Every year, my family makes peanut brittle using an old family recipe (example recipe, slightly different from ours in quantities). A large portion of this recipe is Karo brand light corn syrup. The brittle is very popular with friends and family because of its foamy, crunchy texture. We achieve this texture by adding a bunch of baking soda at peak temperature, watching the brittle foam up, and dumping it on a tray to cool while it's still really foamy.
This year, we've made two batches, one using a bottle of corn syrup left over from last year, and one using a new bottle we just bought. And there's a difference. The one with the old bottle was properly foamy and held its air bubbles while hardening.

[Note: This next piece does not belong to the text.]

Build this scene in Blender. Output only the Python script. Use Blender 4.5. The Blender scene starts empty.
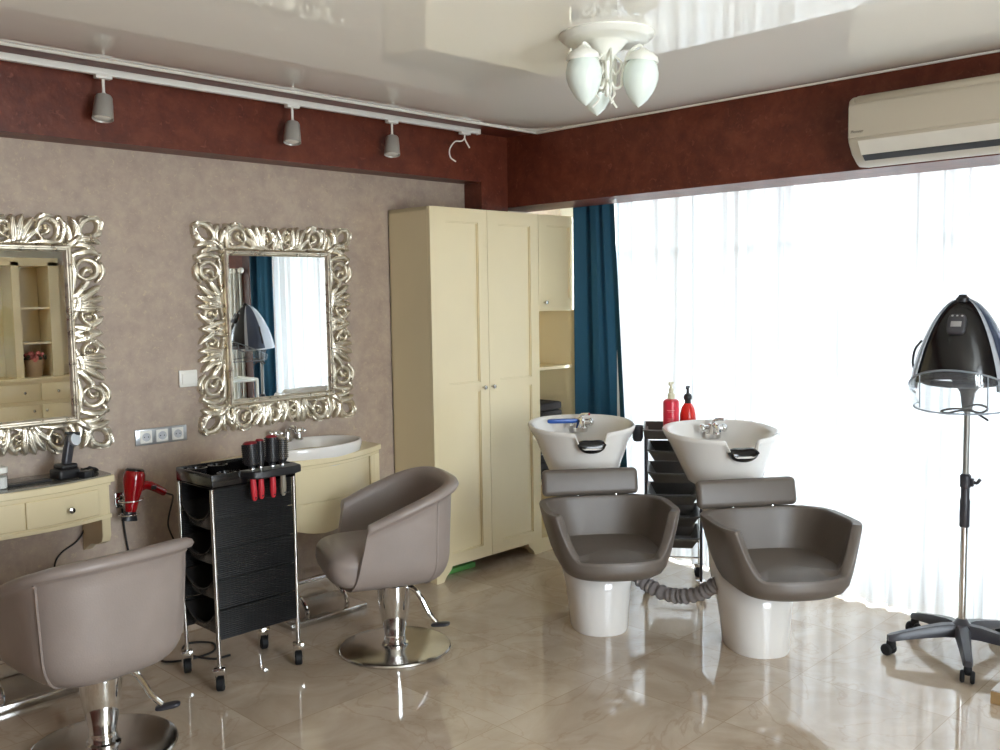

The one from the new bottle foamed up, and then went flat before hardening, losing all its air and spreading out more than it usually does.
We'd assume that we made a mistake in our cooking process, except that my mother-in-law, using the exact same family recipe, had the exact same experience. Last year's syrup worked; this year's didn't.
This makes me conclude that something changed about Karo Light Corn Syrup. Maybe the moisture content, maybe the sugar chemistry, maybe something else. There's no published news, and Karo has not responded to our requests for information.
Does anyone know what might have changed about the syrup this year, preferably with citations?
If there are no citations, does anyone have a method by which we could determine how the syrup changed that doesn't require a full chemistry lab?
To forstall questions: no, we don't have both bottles. Also, we cook the sugar+corn syrup to dark amber.
Answering one more question: it was the exact same box of baking soda. And we're talking about batches less than a week apart. Further, my mother-in-law has had the same experience, so we've reproduced the change in behavior in two different kitchens. Absolutely every other variable is accounted for other than the change in corn syrup years.
Update: one more A/B test: we found a bottle of 3-year-old Karo, did a batch of peanut brittle, and it turned out fine.